Alas, poor Yorick, I knew you well ... yet I sold you too soon.        

Three months ago, I offered effusive praise to LogMeIn (Nasdaq: LOGM), the software maker whose products let you "log in" (natch) to one computer and control while sitting at an entirely different computer, whether that second comp is located right next door, or thousands of miles away. Investors, who sold off the stock in response to Q2 earnings, soon came around to my way of thinking and drove the stock up far beyond my best guess at the stock's intrinsic value. They've since reversed course, of course, driving the shares up to unheard-of heights ... and rightly so.

Don't beam me up. LogMeIn!
Because as LogMeIn demonstrated to investors yesterday, this company's growth spurt is just getting started. Reporting Q3 earnings by the quaint method of filing an 8-K report with the SEC, the company had everything to boast about:

  • Q3 revenues that beat last year's haul by a good 34%.
  • Quarterly profits of $0.16 per share, which more than doubled last year's take.
  • Plenty o' cash on the balance sheet -- $156 million in cash, equivalents, and short-term marketable securities.
  • Best of all, LogMeIn produced so much free cash flow last quarter ($5.9 million), that there's nary a chance LogMeIn will need to tap its cash reserves any time soon.

Heck, even LogMeIn's bad news wasn't all that bad. The plan to sever relations with erstwhile supporter Intel (Nasdaq: INTC) remains on track. Then again, I'm not at all sure LogMeIn needs the help anymore. Apple's (Nasdaq: AAPL) continuing antipathy to Adobe (Nasdaq: ADBE) software seems tailor-made to support demand for LogMeIn's "Ignition" software. And even if Steve Jobs comes to his senses, LogMeIn's ready with a new "Ignition" product for Android-armed hardware such as the smartphones Motorola makes.

Valuation
Free cash flow dipped slightly in comparison to the year-ago quarter, but year-to-date FCF is running hot at $19.8 million, and the company looks on track to generate roughly $26.4 million by year-end, giving it an enterprise value-to-free cash flow ratio of about 27.
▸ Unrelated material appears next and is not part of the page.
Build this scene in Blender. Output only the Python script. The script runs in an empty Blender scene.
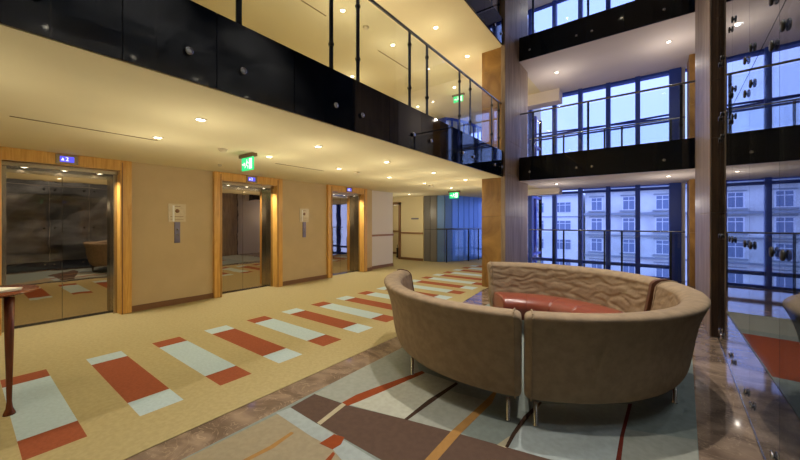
import bpy, bmesh, math, random
from mathutils import Vector, Matrix, noise
random.seed(7)
SC = bpy.context.scene
COL = SC.collection
PI = math.pi
# ------------------------------------------------------------------ camera frame
FPX, HY, CZ = 333.0, 222.0, 1.5
YAW = math.atan2(0.6, 0.8)
def at(px, py, z=0.0):
    "world point at height z seen at that place of the photograph"
    a = (px-400)/FPX; b = (HY-py)/FPX
    Z = (z-CZ)/b
    return ((.8*a-.6)*Z, (.6*a+.8)*Z)
# ------------------------------------------------------------------ materials
def s2l(c):
    return tuple(((v/255)/12.92 if v/255 <= .04045 else ((v/255+.055)/1.055)**2.4) for v in c)
MATS = {}
def mat(name, rgb, rough=.6, metal=0, spec=.5, var=0, scale=8, bump=0, bscale=60, coat=0, emit=None, estr=0, stretch=None, c2=None, detail=4):
    if name in MATS: return MATS[name]
    m = bpy.data.materials.new(name); m.use_nodes = True
    nt = m.node_tree; N = nt.nodes; L = nt.links
    b = N['Principled BSDF']
    c = s2l(rgb)
    b.inputs['Base Color'].default_value = (*c, 1)
    b.inputs['Roughness'].default_value = rough
    b.inputs['Metallic'].default_value = metal
    b.inputs['Specular IOR Level'].default_value = spec
    b.inputs['Coat Weight'].default_value = coat
    if emit:
        b.inputs['Emission Color'].default_value = (*emit, 1); b.inputs['Emission Strength'].default_value = estr
    if var or bump or c2:
        tc = N.new('ShaderNodeTexCoord'); mp = N.new('ShaderNodeMapping')
        L.new(tc.outputs['Object'], mp.inputs['Vector'])
        if stretch: mp.inputs['Scale'].default_value = stretch
    if var or c2:
        n = N.new('ShaderNodeTexNoise'); n.inputs['Scale'].default_value = scale; n.inputs['Detail'].default_value = detail
        L.new(mp.outputs['Vector'], n.inputs['Vector'])
        r = N.new('ShaderNodeValToRGB')
        lo = s2l(c2) if c2 else tuple(v*(1-var) for v in c); hi = c if c2 else tuple(min(1, v*(1+var)) for v in c)
        r.color_ramp.elements[0].color = (*lo, 1); r.color_ramp.elements[1].color = (*hi, 1)
        r.color_ramp.elements[0].position = .35; r.color_ramp.elements[1].position = .65
        L.new(n.outputs['Fac'], r.inputs['Fac']); L.new(r.outputs['Color'], b.inputs['Base Color'])
    if bump:
        n2 = N.new('ShaderNodeTexNoise'); n2.inputs['Scale'].default_value = bscale; n2.inputs['Detail'].default_value = 3
        L.new(mp.outputs['Vector'], n2.inputs['Vector'])
        bp = N.new('ShaderNodeBump'); bp.inputs['Strength'].default_value = bump; bp.inputs['Distance'].default_value = .01
        L.new(n2.outputs['Fac'], bp.inputs['Height']); L.new(bp.outputs['Normal'], b.inputs['Normal'])
    MATS[name] = m
    return m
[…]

Mind you, that still looks pricey if all the company does is match Wall Street estimates of 21% long-term growth. Also, the company still faces competition from larger competitors like Citrix (Nasdaq: CTXS) and Cisco's (Nasdaq: CSCO) WebEx suite. Then again, after four straight quarters of beating those estimates with a stick, I'm beginning to doubt LogMeIn will limit itself to meeting such low expectations.